Tuesday 6/13/23
Worked more yesterday on "What the Mouse Knew." I estimate that I've probably put in 100 hours with this story that is 1500 words long, but citing word count with me is a slippery slope exercise. A given number of my words are not a given number of anyone else's words. Someone had read a story called "The Honkers," which is 1400 words long, and said that it could be called a novel for all that is in it. Things are changing, being redefined. Different possibilities are being revealed. Additional worlds are being opened up. I should go back into "The Honkers" and see if it needs work. It dates from the fall.
I was speaking to my mother who was going last night to a dual birthday party for two women who are eighty. One of these women has a husband with dementia, and she is starting to suffer from dementia herself. My mom was telling me that a couple times she's found her at the supermarket, which where my mom lives is called Jewel. I had my first job there as a teenager, bagging groceries and rounding up carts in the parking lot. I was much better at the latter than the former.
Each time this woman had walked to Jewel from where she lives, which is in a condo for the elderly. She can't drive. She knew my mom, but didn't know things about her--like where she lived--that she used to know, on account of those incipient stages of dementia. My mom asked how she was going to get home, and the woman said she was going to walk. Then my mom mentioned that she had a lot of groceries, and she'd drive her.
This made me very sad. I found this heartbreaking. That this woman walks to the supermarket and then has to try and carry everything back? I don't have a car, and when I go to the Trader Joe's, sometimes I don't walk home and just take the T, because it's a pain lugging everything, and I'm not an eighty-year-old woman with cognitive decline. She could fall, she could get hit by a car, who could forget where she is. And it's just hard to carry groceries. Someone like her stage of life shouldn't have to.
So I pitched my mom about pitching this woman. I suggested that she approach her tonight--with people around, so they could voice enthusiastic support--and see if she'd be amenable to being Jewel buddies, of a sort, and having my mom take her. This might sound strange, but I'd feel much better knowing that this woman wasn't trying to walk there and back. It's not a far walk, but that's not the point. My mom would have to call her, because she wouldn't remember, but she said she'd make sure she brought this up tonight. I know they're hoping that the woman remembers and shows up at this party. I don't know how she's getting there. Just awful.

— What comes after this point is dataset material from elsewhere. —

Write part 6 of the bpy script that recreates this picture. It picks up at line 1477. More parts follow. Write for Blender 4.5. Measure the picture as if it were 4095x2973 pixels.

This was another opportunity, too, for me to point to my mom to control what she can control. Don't take things for granted. Drink her water, do her walks, see her doctors. Take care of herself. I make these little speeches, and it might be annoying, but it's only because I care and I understand that people have a lot of things they don't think twice about--ambulating, getting in a car and driving to the market--but when you can't do them, it can be traumatic. And can be hard to get back, if you ever do, which becomes less likely the older you are. You want to put yourself in the best position quality of life-wise. Whether you're an octogenarian or a Zulu warrior. When I run stairs, I'm not just running stairs for today. I'm running stairs so I can dominate at eighty-five. I'm looking to where I want to be, and making sure I'm doing what I can so I'm strong, fit, and capable when I get there, and for all of the time that I'm there.
The pages of this journal are ported into Word documents. (That's how I know the word counts.) This is a work of literature. Life and literature. The final destination for this record is not this site. Nor is that what will be its ultimate form. We are in new waters with everything here. Out of curiosity, I did a word count yesterday of the last month of entries, and it came to over 50,000. That's how much fiction has also been worked on in that time. I think that is very hard for someone to process.
Yesterday I ran 5000 stairs in the early afternoon, then went back out in the late afternoon and did another 5000, all on the big stairs at City Hall. The 10,000 helped make up for the poor showing of the weekend.
A friend on Instagram posted a photo of what she described as a little bird on an outdoor table who stuck around the entire time she was on her lunch break. This allowed me to comment, "He's a house sparrow! (You can tell he's a he because of the 'bib' on his front.) He's also a proud member of the most successful bird species in America! They're very friendly and inquisitive, so they'll hop right up next to you. I think they can also sense gentleness."
Any excuse to shill for house sparrows. When I am in the park, there'll often be one on a bench. If I approach in a sort of gentle way and sit down, the house sparrow will usually stay where it is. That's how I tend to regard animals anyway. They're there and doing their thing. I never want to chase them off because I happened to show up.